◆ WHAT IS REQUIRED
Answer with nothing but a number: how many lines include the word "objects"?

:: DATA EXTRACT ::

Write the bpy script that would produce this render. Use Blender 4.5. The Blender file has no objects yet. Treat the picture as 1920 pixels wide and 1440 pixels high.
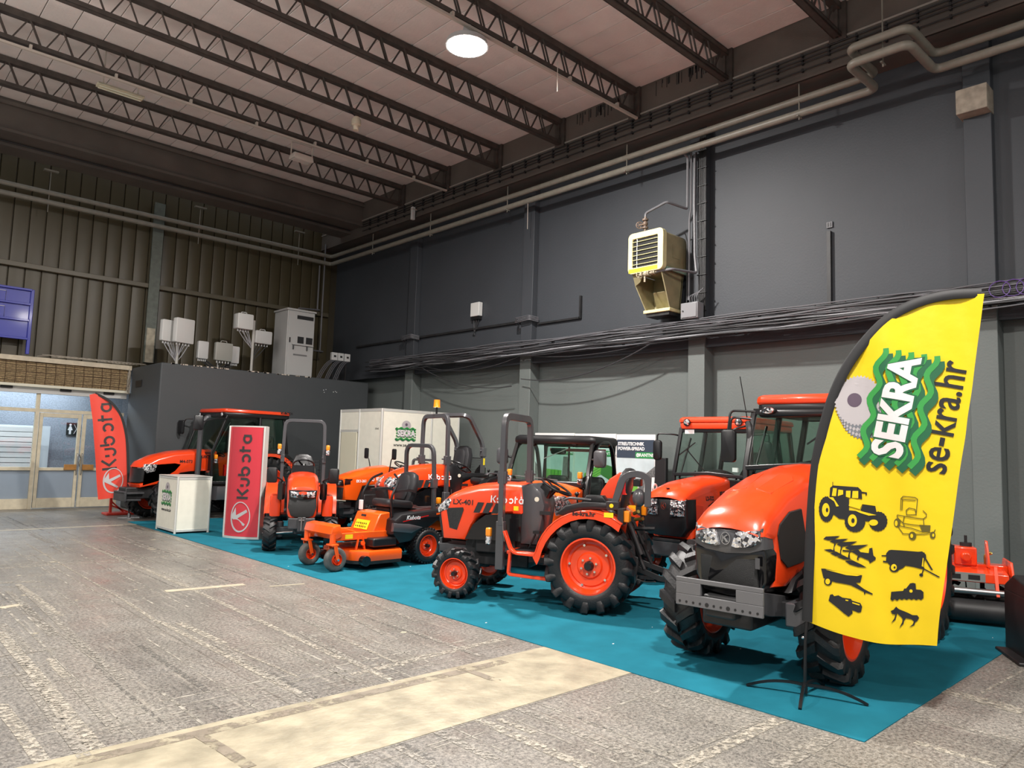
import bpy, math, random
from mathutils import Vector, Matrix
random.seed(7)
C = bpy.context.scene.collection
PI = math.pi
# ---------------- camera, world, exposure
H = 1.7
F = 1373.0
def _rot(a, b, c):
    ca, sa, cb, sb, cc, sc = math.cos(a), math.sin(a), math.cos(b), math.sin(b), math.cos(c), math.sin(c)
    return Matrix(((ca,-sa,0),(sa,ca,0),(0,0,1))) @ Matrix(((1,0,0),(0,cb,-sb),(0,sb,cb))) @ Matrix(((cc,0,sc),(0,1,0),(-sc,0,cc)))
RC = _rot(-0.754914, 0.0916197, -0.0311492)
cam_d = bpy.data.cameras.new('camera'); cam = bpy.data.objects.new('camera', cam_d); C.objects.link(cam)
cam_d.sensor_width = 36; cam_d.lens = F/1920*36; cam_d.clip_end = 200
m4 = Matrix((( RC[0][0], RC[0][2], -RC[0][1], 0),(RC[1][0], RC[1][2], -RC[1][1], 0),(RC[2][0], RC[2][2], -RC[2][1], H),(0,0,0,1)))
cam.matrix_world = m4
bpy.context.scene.camera = cam
S = bpy.context.scene
S.view_settings.view_transform = 'Standard'; S.view_settings.look = 'None'
S.view_settings.gamma = 1; S.view_settings.use_curve_mapping = False
S.view_settings.exposure = 0.24
w = bpy.data.worlds.new('world'); S.world = w; w.use_nodes = True
w.node_tree.nodes['Background'].inputs[0].default_value = (0.92, 0.96, 1.0, 1)
w.node_tree.nodes['Background'].inputs[1].default_value = 0.36
def lamp(name, loc, power, size, col=(1, 0.955, 0.91), rot=(0,0,0), sx=None, spread=PI):
    d = bpy.data.lights.new(name, 'AREA'); d.energy = power; d.color = col; d.shape = 'DISK' if sx is None else 'RECTANGLE'
    d.size = size; d.spread = spread
    if sx: d.size_y = sx
    o = bpy.data.objects.new(name, d); o.location = loc; o.rotation_euler = rot; C.objects.link(o); return o
LAMP = (6.69, 8.35, 7.86)
lamp('high_bay_light', (LAMP[0], LAMP[1], LAMP[2]-0.09), 950, 0.42)
for q in ((-2.0, 8.35, 7.8, 600), (2.2, 0.4, 7.8, 800), (-3.5, 15.0, 7.8, 220), (7.2, -4.0, 7.8, 350), (2.0, 13.6, 7.8, 120), (-5.0, -1.0, 7.8, 450)):
    lamp('high_bay_light', q[:3], q[3], 0.5)
lamp('added_ceiling_fill', (-3.0, 9.5, 5.2), 420, 4.0, rot=(PI,0,0)); lamp('added_ceiling_fill', (1.0, -1.5, 5.2), 260, 3.0, rot=(PI,0,0))  # added fill aimed upwards to brighten the ceiling, no fixtures there
lamp('corridor_light', (2.6, 21.9, 3.3), 190, 5.0, (0.86, 0.93, 1.0), sx=0.8)

def ray(x, y): return RC @ Vector(((x-960)/F, 1, -(y-720)/F))
def fl(x, y, z=0.0):
    d = ray(x, y); t = (z-H)/d.z; return Vector((d.x*t, d.y*t, z))
def onX(x, y, X):
    d = ray(x, y); t = X/d.x; return Vector((X, d.y*t, H+d.z*t))
def onY(x, y, Y):
    d = ray(x, y); t = Y/d.y; return Vector((d.x*t, Y, H+d.z*t))

# ---------------- materials
MATS = {}
def mat(name, col, rough=0.5, metal=0.0, coat=0.0, noise=0.0, nscale=8.0, bump=0.0, bscale=40.0, col2=None, emis=0.0, spec=0.5, sheen=0):
    if name in MATS: return MATS[name]
    m = bpy.data.materials.new(name); m.use_nodes = True; nt = m.node_tree; b = nt.nodes['Principled BSDF']
    b.inputs['Base Color'].default_value = (*col, 1); b.inputs['Roughness'].default_value = rough
    b.inputs['Metallic'].default_value = metal; b.inputs['Coat Weight'].default_value = coat; b.inputs['Coat Roughness'].default_value = 0.08
    b.inputs['Specular IOR Level'].default_value = spec
    if emis: b.inputs['Emission Color'].default_value = (*col, 1); b.inputs['Emission Strength'].default_value = emis
    tc = nt.nodes.new('ShaderNodeTexCoord')
    if noise or col2:
        n = nt.nodes.new('ShaderNodeTexNoise'); n.inputs['Scale'].default_value = nscale; n.inputs['Detail'].default_value = 6
        nt.links.new(tc.outputs['Object'], n.inputs['Vector'])
        r = nt.nodes.new('ShaderNodeValToRGB'); nt.links.new(n.outputs['Fac'], r.inputs['Fac'])
        c2 = col2 or tuple(min(1, c*(1+noise)) for c in col); c1 = col if col2 else tuple(c*(1-noise) for c in col)
        r.color_ramp.elements[0].position = 0.35; r.color_ramp.elements[0].color = (*c1, 1)
        r.color_ramp.elements[1].position = 0.65; r.color_ramp.elements[1].color = (*c2, 1)
        nt.links.new(r.outputs['Color'], b.inputs['Base Color'])
    if bump:
        n2 = nt.nodes.new('ShaderNodeTexNoise'); n2.inputs['Scale'].default_value = bscale; n2.inputs['Detail'].default_value = 4
        nt.links.new(tc.outputs['Object'], n2.inputs['Vector'])
        bp = nt.nodes.new('ShaderNodeBump'); bp.inputs['Strength'].default_value = bump; bp.inputs['Distance'].default_value = 0.02
        nt.links.new(n2.outputs['Fac'], bp.inputs['Height']); nt.links.new(bp.outputs['Normal'], b.inputs['Normal'])
    MATS[name] = m; return m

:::

◆ SOLUTION TO THIS TASK
3